La Segunda Ucronía Mundial

Las utopías me suelen parecer demasiado beatíficas, aunque, por respeto a Eduardo Galeano, admito que pueden servir para seguir avanzando. Prefiero las distopías, por su carga crítica y su tendencia al humor amargo. Y lo que más me gusta es el tercer plano de los mundos improbables, las ucronías, es decir, los relatos obtenidos por métodos contrafactuales aplicados a periodos de hechos más o menos homologados por los medios correctores.
Ya sé que la reescritura de la Historia y de nuestras pequeñas historias es una tentación para todos. Supongo que incluso los historiadores más honrados tienen que luchar contra el deseo de abolir el dato que no encaja en el prejuicio o el descubrimiento que esclaviza la confirmación de la hipótesis. Los profesionales de la política lo hacen constantemente por motivos obvios y los súbditos lo hacemos para soñar que aquella plaza de aparcamiento estaba libre o que nunca cogimos un autobús equivocado. Quizá sólo los locos no lo hacen, porque sienten que su mundo siempre es verdadero; pero esa sí que es una historia alternativa a esta.
Sin embargo, dejando aparte las grandes mentiras y los pequeños autoengaños, cuando intervenimos sobre el pasado con ánimo crítico y creativo, a veces conseguimos que surja del juego una mejor comprensión del presente. O por lo menos pasar un buen rato.
Dentro del género, hay una tradición que ha puesto el foco sobre el tema de la Segunda Guerra Mundial y el ascenso de los movimientos fascistas. Me vienen ahora a la memoria las novelas El hombre en el castillo, de Philip K. Dick, La conjura contra América, de Philip Roth, El sueño de hierro, de Norman Spinrad, o el proyecto cinematográfico Iron Sky, que merecería un artículo propio. Pero hoy toca hablar de Quentin Tarantino.
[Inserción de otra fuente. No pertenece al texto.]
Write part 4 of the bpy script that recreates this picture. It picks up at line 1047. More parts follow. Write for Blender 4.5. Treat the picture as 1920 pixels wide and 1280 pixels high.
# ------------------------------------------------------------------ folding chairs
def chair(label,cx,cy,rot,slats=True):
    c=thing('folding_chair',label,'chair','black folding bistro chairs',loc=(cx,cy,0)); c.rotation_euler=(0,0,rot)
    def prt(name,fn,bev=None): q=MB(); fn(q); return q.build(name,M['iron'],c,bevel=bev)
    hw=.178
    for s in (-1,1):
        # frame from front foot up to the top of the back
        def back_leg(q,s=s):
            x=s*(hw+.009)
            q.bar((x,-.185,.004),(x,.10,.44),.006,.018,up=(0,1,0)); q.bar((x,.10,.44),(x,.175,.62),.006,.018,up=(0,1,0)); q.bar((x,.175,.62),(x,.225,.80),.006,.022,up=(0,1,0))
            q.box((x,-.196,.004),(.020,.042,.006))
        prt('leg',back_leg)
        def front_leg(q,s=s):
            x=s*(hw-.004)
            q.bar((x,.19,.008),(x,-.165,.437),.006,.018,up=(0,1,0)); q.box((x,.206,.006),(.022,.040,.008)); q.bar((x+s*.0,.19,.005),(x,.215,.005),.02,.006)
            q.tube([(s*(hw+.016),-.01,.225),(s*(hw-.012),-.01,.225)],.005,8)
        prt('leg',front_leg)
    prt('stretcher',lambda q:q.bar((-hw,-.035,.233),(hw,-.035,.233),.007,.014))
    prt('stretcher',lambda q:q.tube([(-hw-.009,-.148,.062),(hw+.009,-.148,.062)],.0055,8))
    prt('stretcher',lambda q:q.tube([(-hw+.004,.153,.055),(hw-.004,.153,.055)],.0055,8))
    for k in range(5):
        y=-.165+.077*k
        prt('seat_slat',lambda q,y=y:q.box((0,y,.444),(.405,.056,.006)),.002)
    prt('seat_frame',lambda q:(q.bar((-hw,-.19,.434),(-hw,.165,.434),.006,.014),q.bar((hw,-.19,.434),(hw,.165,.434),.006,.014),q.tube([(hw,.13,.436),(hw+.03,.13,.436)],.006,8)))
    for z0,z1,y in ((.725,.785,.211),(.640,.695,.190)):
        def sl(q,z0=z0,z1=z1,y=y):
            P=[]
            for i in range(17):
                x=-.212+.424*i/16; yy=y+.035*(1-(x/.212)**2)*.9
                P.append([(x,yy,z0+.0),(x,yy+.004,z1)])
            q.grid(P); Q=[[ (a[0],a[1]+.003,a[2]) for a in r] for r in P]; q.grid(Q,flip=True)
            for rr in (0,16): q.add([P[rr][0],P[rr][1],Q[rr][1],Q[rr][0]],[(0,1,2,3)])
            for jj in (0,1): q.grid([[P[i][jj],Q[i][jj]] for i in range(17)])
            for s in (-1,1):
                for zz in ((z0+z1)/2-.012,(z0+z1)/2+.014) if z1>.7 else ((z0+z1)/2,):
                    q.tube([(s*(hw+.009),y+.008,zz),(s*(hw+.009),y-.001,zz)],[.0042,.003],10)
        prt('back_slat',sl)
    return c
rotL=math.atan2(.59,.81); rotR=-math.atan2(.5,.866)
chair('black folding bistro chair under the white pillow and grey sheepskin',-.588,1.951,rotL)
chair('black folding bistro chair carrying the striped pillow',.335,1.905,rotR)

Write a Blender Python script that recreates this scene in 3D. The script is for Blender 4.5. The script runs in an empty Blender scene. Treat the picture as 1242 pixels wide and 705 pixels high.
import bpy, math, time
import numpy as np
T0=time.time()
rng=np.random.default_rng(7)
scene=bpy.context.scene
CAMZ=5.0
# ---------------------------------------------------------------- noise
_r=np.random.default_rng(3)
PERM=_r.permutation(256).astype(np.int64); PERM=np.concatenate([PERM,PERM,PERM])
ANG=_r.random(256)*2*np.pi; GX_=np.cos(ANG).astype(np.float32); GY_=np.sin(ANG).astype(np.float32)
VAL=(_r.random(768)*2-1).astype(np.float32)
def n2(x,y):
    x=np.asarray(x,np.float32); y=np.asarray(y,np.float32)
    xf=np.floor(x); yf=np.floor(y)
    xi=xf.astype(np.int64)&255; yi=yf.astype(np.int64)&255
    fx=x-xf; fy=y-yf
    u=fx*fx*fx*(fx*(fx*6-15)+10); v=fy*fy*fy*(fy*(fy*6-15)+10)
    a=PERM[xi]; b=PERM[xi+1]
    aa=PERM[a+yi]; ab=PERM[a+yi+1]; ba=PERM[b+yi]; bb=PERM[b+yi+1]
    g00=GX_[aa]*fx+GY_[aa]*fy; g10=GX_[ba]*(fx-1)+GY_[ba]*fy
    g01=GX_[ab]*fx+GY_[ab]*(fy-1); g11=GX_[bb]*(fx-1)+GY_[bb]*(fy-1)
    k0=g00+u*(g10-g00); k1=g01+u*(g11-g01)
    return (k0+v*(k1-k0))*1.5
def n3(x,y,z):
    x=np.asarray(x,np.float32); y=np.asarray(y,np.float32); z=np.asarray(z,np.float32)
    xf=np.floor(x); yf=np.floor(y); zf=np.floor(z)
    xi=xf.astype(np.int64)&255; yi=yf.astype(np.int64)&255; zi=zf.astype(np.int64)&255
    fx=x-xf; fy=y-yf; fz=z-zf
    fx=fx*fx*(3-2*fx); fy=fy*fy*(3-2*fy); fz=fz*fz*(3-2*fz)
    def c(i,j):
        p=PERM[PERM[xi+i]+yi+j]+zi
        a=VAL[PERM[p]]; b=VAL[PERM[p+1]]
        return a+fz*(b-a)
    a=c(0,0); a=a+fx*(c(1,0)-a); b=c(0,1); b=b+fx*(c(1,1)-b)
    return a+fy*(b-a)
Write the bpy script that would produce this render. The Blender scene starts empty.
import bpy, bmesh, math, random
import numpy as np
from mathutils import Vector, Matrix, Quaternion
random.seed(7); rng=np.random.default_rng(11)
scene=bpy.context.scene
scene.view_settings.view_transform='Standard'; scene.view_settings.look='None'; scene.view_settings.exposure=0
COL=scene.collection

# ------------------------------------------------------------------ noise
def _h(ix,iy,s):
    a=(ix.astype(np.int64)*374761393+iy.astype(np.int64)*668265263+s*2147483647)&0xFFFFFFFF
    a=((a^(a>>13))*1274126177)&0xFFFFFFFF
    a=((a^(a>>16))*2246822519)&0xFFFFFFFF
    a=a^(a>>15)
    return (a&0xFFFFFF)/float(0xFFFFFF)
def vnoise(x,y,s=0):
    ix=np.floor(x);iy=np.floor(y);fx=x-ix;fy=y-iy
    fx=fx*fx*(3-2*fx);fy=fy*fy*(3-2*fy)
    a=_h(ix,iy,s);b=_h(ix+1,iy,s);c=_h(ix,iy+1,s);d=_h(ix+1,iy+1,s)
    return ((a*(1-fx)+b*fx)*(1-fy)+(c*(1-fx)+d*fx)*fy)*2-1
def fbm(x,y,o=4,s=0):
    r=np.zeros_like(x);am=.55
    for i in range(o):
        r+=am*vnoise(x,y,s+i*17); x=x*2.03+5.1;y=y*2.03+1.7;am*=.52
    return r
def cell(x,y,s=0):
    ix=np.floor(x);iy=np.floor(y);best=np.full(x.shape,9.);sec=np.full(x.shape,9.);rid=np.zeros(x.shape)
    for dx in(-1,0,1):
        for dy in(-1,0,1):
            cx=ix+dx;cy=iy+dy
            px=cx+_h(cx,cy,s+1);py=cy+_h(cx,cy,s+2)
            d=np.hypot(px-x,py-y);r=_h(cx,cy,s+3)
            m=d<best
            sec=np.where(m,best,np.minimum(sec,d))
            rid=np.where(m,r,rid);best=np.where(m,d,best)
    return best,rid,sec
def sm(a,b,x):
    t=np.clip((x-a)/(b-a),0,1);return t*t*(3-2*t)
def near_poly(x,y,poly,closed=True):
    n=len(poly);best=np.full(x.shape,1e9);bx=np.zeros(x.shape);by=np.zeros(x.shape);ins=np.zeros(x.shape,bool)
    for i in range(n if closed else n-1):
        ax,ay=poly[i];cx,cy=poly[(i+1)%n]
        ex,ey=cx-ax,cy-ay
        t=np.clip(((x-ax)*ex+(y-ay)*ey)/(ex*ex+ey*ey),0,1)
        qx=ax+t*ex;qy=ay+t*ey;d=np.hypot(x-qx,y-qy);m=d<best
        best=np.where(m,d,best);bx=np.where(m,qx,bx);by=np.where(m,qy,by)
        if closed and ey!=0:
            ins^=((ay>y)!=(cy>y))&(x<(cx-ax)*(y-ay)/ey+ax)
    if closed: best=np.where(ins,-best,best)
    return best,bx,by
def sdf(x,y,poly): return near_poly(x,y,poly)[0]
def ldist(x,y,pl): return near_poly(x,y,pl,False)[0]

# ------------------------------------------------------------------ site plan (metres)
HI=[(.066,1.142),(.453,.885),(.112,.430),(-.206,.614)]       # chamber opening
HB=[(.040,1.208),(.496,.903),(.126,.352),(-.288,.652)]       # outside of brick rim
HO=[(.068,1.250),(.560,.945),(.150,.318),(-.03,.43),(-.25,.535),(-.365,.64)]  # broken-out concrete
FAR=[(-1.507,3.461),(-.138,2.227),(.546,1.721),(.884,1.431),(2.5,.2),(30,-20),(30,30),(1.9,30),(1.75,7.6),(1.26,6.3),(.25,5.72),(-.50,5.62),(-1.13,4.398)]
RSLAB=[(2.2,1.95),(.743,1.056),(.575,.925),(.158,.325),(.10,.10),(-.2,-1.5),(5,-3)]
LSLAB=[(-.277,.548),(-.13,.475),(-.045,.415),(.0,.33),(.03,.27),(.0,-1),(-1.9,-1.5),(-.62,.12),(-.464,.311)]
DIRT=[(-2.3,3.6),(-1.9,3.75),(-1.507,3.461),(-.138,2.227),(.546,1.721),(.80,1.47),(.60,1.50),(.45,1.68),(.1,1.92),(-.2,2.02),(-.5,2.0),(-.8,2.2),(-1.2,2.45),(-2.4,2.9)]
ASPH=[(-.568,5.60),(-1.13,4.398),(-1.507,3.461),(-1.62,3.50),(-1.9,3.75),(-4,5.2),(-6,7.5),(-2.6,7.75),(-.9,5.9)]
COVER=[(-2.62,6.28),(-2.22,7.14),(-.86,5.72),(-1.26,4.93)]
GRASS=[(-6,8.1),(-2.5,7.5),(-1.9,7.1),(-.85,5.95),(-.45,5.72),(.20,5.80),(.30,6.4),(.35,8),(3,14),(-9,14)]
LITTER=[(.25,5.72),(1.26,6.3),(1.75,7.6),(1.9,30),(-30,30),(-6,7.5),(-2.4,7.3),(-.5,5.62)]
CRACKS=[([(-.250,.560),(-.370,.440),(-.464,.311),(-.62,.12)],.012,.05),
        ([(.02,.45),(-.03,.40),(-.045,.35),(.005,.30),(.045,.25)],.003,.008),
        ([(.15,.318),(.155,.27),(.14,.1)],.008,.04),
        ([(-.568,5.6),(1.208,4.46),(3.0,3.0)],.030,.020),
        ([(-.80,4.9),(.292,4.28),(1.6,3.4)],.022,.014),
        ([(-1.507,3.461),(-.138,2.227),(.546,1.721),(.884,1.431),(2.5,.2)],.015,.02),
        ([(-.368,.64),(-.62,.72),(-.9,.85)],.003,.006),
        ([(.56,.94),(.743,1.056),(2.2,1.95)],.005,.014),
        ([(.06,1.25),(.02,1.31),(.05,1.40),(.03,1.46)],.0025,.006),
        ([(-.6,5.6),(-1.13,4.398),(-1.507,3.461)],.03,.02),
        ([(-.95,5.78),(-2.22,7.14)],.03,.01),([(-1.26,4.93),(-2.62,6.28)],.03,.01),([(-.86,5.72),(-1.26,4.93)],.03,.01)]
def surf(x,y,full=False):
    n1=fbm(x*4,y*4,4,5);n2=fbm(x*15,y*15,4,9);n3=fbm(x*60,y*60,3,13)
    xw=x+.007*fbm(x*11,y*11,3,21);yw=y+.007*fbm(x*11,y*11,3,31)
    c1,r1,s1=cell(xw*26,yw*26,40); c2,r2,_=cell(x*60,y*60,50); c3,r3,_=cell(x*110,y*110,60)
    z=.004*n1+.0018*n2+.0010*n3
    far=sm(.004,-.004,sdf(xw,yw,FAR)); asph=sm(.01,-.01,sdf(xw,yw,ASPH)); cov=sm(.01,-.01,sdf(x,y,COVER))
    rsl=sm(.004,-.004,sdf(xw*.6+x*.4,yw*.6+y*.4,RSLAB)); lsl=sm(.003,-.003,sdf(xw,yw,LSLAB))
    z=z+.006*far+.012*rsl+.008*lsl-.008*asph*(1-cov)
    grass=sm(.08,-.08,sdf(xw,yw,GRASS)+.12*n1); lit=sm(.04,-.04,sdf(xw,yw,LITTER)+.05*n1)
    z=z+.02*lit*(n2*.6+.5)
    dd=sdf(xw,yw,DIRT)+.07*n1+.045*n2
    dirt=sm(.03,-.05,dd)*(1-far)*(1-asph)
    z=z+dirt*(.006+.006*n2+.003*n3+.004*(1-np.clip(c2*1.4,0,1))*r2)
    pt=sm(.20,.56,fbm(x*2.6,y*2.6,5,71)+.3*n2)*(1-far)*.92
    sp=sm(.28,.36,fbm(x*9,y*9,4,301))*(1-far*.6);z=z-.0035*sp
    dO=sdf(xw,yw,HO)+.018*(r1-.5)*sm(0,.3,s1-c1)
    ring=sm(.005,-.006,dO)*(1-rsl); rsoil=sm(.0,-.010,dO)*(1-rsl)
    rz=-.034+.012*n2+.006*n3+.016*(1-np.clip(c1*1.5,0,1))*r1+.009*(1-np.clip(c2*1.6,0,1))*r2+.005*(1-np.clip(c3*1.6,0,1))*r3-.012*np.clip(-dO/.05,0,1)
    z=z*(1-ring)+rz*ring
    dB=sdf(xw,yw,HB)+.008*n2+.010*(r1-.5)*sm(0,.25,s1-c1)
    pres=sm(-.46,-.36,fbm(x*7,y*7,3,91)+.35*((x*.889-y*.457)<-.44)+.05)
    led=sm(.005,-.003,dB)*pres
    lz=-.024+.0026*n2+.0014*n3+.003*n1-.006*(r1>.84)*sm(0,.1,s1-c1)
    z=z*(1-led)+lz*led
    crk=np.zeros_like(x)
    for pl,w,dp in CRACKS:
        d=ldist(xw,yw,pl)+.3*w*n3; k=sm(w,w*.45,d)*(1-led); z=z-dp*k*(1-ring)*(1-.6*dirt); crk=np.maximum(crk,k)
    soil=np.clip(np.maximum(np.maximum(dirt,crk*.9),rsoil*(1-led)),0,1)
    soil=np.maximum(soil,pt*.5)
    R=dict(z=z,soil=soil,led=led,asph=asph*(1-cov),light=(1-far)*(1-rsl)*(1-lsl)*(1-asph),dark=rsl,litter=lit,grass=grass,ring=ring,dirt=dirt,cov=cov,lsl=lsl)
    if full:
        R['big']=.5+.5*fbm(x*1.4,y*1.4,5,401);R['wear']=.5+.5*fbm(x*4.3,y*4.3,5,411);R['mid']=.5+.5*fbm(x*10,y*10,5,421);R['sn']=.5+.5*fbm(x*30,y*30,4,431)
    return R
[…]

Hace poco vi Inglourious Basterds y me pareció tremenda y maravillosa. En ella se cuenta cómo la Segunda Guerra Mundial tuvo otro final gracias a los caminos convergentes de una chica judía y un grupo de guerrilleros de métodos muy sucios reclutados entre la escoria (valga la palabra de raro homenaje al yiddish Isaac Bashevis Singer) que suelen dejar a su paso los comienzos de las guerras. Los soldados, judíos nada regulares en busca de venganza, están a las órdenes de un teniente mestizo de Tenessee cuyos discursos antirracistas predican una guerra santa contra los nazis y recuerdan aquella parrafada bíblica (falsa, por cierto) de Samuel L. Jackson en Pulp fiction.
Pero eso es sólo una pequeña parte del elenco y un pobre retazo de una película que homenajea al cine mientras señala el turbio papel del séptimo arte como excitador de los más bajos sentimientos patrióticos al servicio del propagandista Goebbels, las exquisitas maneras de los jerarcas de la Gestapo (que parecen ir a comerse el mundo como comen strudel cubierto de nata en un restaurante de lujo) y, de paso, con salvaje frescura, introduce una reflexión sobre la memoria histórica y sobre las marcas indelebles que, de hacer caso al teniente Aldo Apache Raine, deberían delatar a los criminales y sus cómplices.
Y además es una película bella y divertida. Y, sobre todo, es buen cine.